> _DATASET EXTRACT_

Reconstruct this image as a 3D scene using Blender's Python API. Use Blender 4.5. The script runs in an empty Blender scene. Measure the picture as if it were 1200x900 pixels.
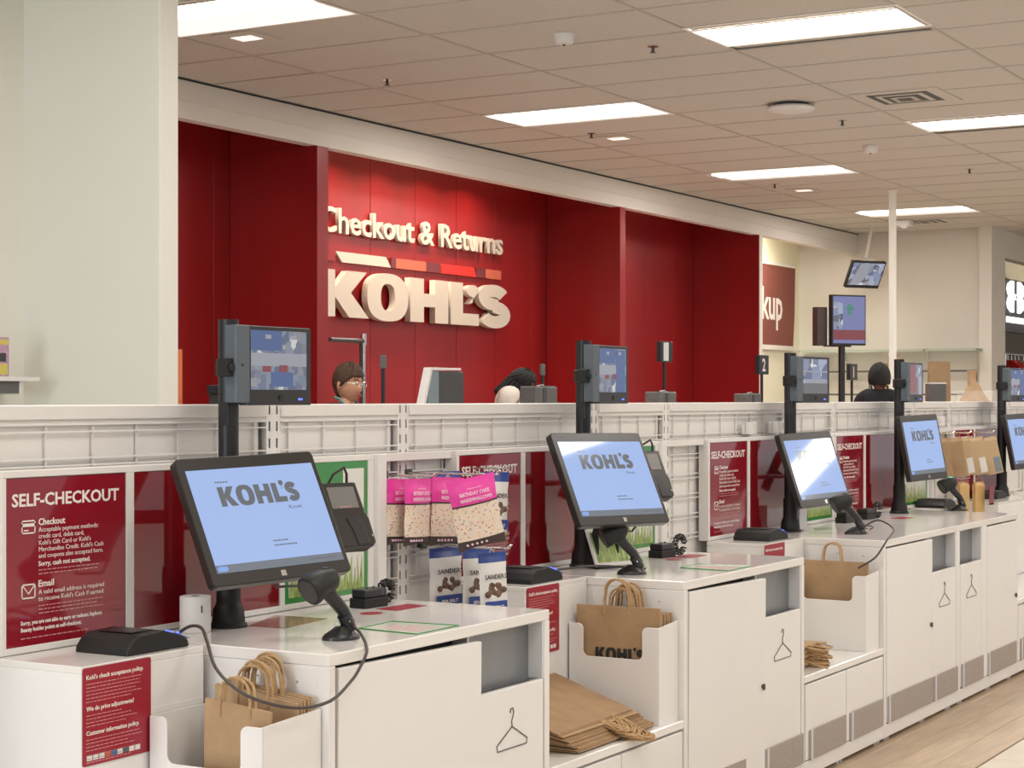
import bpy, bmesh, math, random
from mathutils import Vector, Matrix
random.seed(7)
scn = bpy.context.scene
COL = scn.collection
PI = math.pi

# ------------------------------------------------------------ camera, world, lights, exposure
cd = bpy.data.cameras.new('camera'); cam = bpy.data.objects.new('camera', cd); COL.objects.link(cam)
cam.location = (0, 0, 1.55)
cam.rotation_euler = (PI/2, 0, 0.5277 - PI/2)
cd.sensor_width = 36; cd.lens = 2131.5/1200*36; cd.shift_y = 0.01488
cd.clip_end = 200
scn.camera = cam
vs = scn.view_settings
vs.view_transform = 'Standard'; vs.look = 'None'; vs.gamma = 1; vs.use_curve_mapping = False
vs.exposure = 0.12
w = bpy.data.worlds.new('store_ambience'); scn.world = w; w.use_nodes = True
w.node_tree.nodes['Background'].inputs[0].default_value = (0.93, 0.95, 1.0, 1)
w.node_tree.nodes['Background'].inputs[1].default_value = 0.46

def area(name, loc, sx, sy, power, col=(1, 1, 1), rot=(0, 0, 0), spread=PI):
    l = bpy.data.lights.new(name, 'AREA'); l.shape = 'RECTANGLE'; l.size = sx; l.size_y = sy
    l.energy = power; l.color = col; l.spread = spread
    o = bpy.data.objects.new(name, l); COL.objects.link(o); o.location = loc; o.rotation_euler = rot
    return o
CEIL = 3.70
WARM = (1.0, 0.955, 0.905)
# lamps of the store's troffers out of the frame, in the rows that go on before and beside the camera
for j in range(1, 5):
    for k in range(-3, 4):
        area('ceiling_lamp', ((12.1 if j % 2 else 9.92)+4.1*k, 3.82-2.66*j, CEIL-0.03), 0.6, 1.25, 36, WARM)
for x in (-2.4, 1.7, 5.8): area('ceiling_lamp', (x, 3.82, CEIL-0.03), 0.6, 1.25, 36, WARM)
# the glazed store front behind the camera
area('entrance_daylight', (-7, 3.5, 1.7), 8, 3.0, 700, (0.84, 0.93, 1.0), (0, -PI/2, 0))

# ------------------------------------------------------------ materials
def mat(name, col, rough=0.5, metal=0.0, noise=0.04, scale=12.0, bump=0.0, bscale=150.0, emit=0.0, coat=0.0, spec=0.5, alpha=1.0, trans=0.0, stretch=None):
    m = bpy.data.materials.new(name); m.use_nodes = True
    nt = m.node_tree; b = nt.nodes['Principled BSDF']
    tc = nt.nodes.new('ShaderNodeTexCoord'); mp = nt.nodes.new('ShaderNodeMapping')
    nt.links.new(tc.outputs['Object'], mp.inputs[0])
    if stretch: mp.inputs['Scale'].default_value = stretch
    n = nt.nodes.new('ShaderNodeTexNoise'); n.inputs['Scale'].default_value = scale; n.inputs['Detail'].default_value = 3
    nt.links.new(mp.outputs[0], n.inputs['Vector'])
    r = nt.nodes.new('ShaderNodeValToRGB')
    r.color_ramp.elements[0].position = 0.3; r.color_ramp.elements[1].position = 0.7
    r.color_ramp.elements[0].color = tuple(max(0, c*(1-noise)) for c in col) + (1,)
    r.color_ramp.elements[1].color = tuple(min(1, c*(1+noise)) for c in col) + (1,)
    nt.links.new(n.outputs[0], r.inputs[0]); nt.links.new(r.outputs[0], b.inputs['Base Color'])
    b.inputs['Roughness'].default_value = rough; b.inputs['Metallic'].default_value = metal
    b.inputs['Specular IOR Level'].default_value = spec
    b.inputs['Coat Weight'].default_value = coat; b.inputs['Coat Roughness'].default_value = 0.06
    b.inputs['Alpha'].default_value = alpha; b.inputs['Transmission Weight'].default_value = trans
    if emit:
        nt.links.new(r.outputs[0], b.inputs['Emission Color']); b.inputs['Emission Strength'].default_value = emit
    if bump:
        n2 = nt.nodes.new('ShaderNodeTexNoise'); n2.inputs['Scale'].default_value = bscale
        nt.links.new(mp.outputs[0], n2.inputs['Vector'])
        bp = nt.nodes.new('ShaderNodeBump'); bp.inputs['Strength'].default_value = bump; bp.inputs['Distance'].default_value = 0.01
        nt.links.new(n2.outputs[0], bp.inputs['Height']); nt.links.new(bp.outputs[0], b.inputs['Normal'])
    return m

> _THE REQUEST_
With the pictures left out, transcribe the material exactly.

> _RESPONSE TO THE TASK_
Reconstruct this image as a 3D scene using Blender's Python API. Use Blender 4.5. The script runs in an empty Blender scene. Measure the picture as if it were 1200x900 pixels.
import bpy, bmesh, math, random
from mathutils import Vector, Matrix
random.seed(7)
scn = bpy.context.scene
COL = scn.collection
PI = math.pi

# ------------------------------------------------------------ camera, world, lights, exposure
cd = bpy.data.cameras.new('camera'); cam = bpy.data.objects.new('camera', cd); COL.objects.link(cam)
cam.location = (0, 0, 1.55)
cam.rotation_euler = (PI/2, 0, 0.5277 - PI/2)
cd.sensor_width = 36; cd.lens = 2131.5/1200*36; cd.shift_y = 0.01488
cd.clip_end = 200
scn.camera = cam
vs = scn.view_settings
vs.view_transform = 'Standard'; vs.look = 'None'; vs.gamma = 1; vs.use_curve_mapping = False
vs.exposure = 0.12
w = bpy.data.worlds.new('store_ambience'); scn.world = w; w.use_nodes = True
w.node_tree.nodes['Background'].inputs[0].default_value = (0.93, 0.95, 1.0, 1)
w.node_tree.nodes['Background'].inputs[1].default_value = 0.46

def area(name, loc, sx, sy, power, col=(1, 1, 1), rot=(0, 0, 0), spread=PI):
    l = bpy.data.lights.new(name, 'AREA'); l.shape = 'RECTANGLE'; l.size = sx; l.size_y = sy
    l.energy = power; l.color = col; l.spread = spread
    o = bpy.data.objects.new(name, l); COL.objects.link(o); o.location = loc; o.rotation_euler = rot
    return o
CEIL = 3.70
WARM = (1.0, 0.955, 0.905)
# lamps of the store's troffers out of the frame, in the rows that go on before and beside the camera
for j in range(1, 5):
    for k in range(-3, 4):
        area('ceiling_lamp', ((12.1 if j % 2 else 9.92)+4.1*k, 3.82-2.66*j, CEIL-0.03), 0.6, 1.25, 36, WARM)
for x in (-2.4, 1.7, 5.8): area('ceiling_lamp', (x, 3.82, CEIL-0.03), 0.6, 1.25, 36, WARM)
# the glazed store front behind the camera
area('entrance_daylight', (-7, 3.5, 1.7), 8, 3.0, 700, (0.84, 0.93, 1.0), (0, -PI/2, 0))

# ------------------------------------------------------------ materials
def mat(name, col, rough=0.5, metal=0.0, noise=0.04, scale=12.0, bump=0.0, bscale=150.0, emit=0.0, coat=0.0, spec=0.5, alpha=1.0, trans=0.0, stretch=None):
    m = bpy.data.materials.new(name); m.use_nodes = True
    nt = m.node_tree; b = nt.nodes['Principled BSDF']
    tc = nt.nodes.new('ShaderNodeTexCoord'); mp = nt.nodes.new('ShaderNodeMapping')
    nt.links.new(tc.outputs['Object'], mp.inputs[0])
    if stretch: mp.inputs['Scale'].default_value = stretch
    n = nt.nodes.new('ShaderNodeTexNoise'); n.inputs['Scale'].default_value = scale; n.inputs['Detail'].default_value = 3
    nt.links.new(mp.outputs[0], n.inputs['Vector'])
    r = nt.nodes.new('ShaderNodeValToRGB')
    r.color_ramp.elements[0].position = 0.3; r.color_ramp.elements[1].position = 0.7
    r.color_ramp.elements[0].color = tuple(max(0, c*(1-noise)) for c in col) + (1,)
    r.color_ramp.elements[1].color = tuple(min(1, c*(1+noise)) for c in col) + (1,)
    nt.links.new(n.outputs[0], r.inputs[0]); nt.links.new(r.outputs[0], b.inputs['Base Color'])
    b.inputs['Roughness'].default_value = rough; b.inputs['Metallic'].default_value = metal
    b.inputs['Specular IOR Level'].default_value = spec
    b.inputs['Coat Weight'].default_value = coat; b.inputs['Coat Roughness'].default_value = 0.06
    b.inputs['Alpha'].default_value = alpha; b.inputs['Transmission Weight'].default_value = trans
    if emit:
        nt.links.new(r.outputs[0], b.inputs['Emission Color']); b.inputs['Emission Strength'].default_value = emit
    if bump:
        n2 = nt.nodes.new('ShaderNodeTexNoise'); n2.inputs['Scale'].default_value = bscale
        nt.links.new(mp.outputs[0], n2.inputs['Vector'])
        bp = nt.nodes.new('ShaderNodeBump'); bp.inputs['Strength'].default_value = bump; bp.inputs['Distance'].default_value = 0.01
        nt.links.new(n2.outputs[0], bp.inputs['Height']); nt.links.new(bp.outputs[0], b.inputs['Normal'])
    return m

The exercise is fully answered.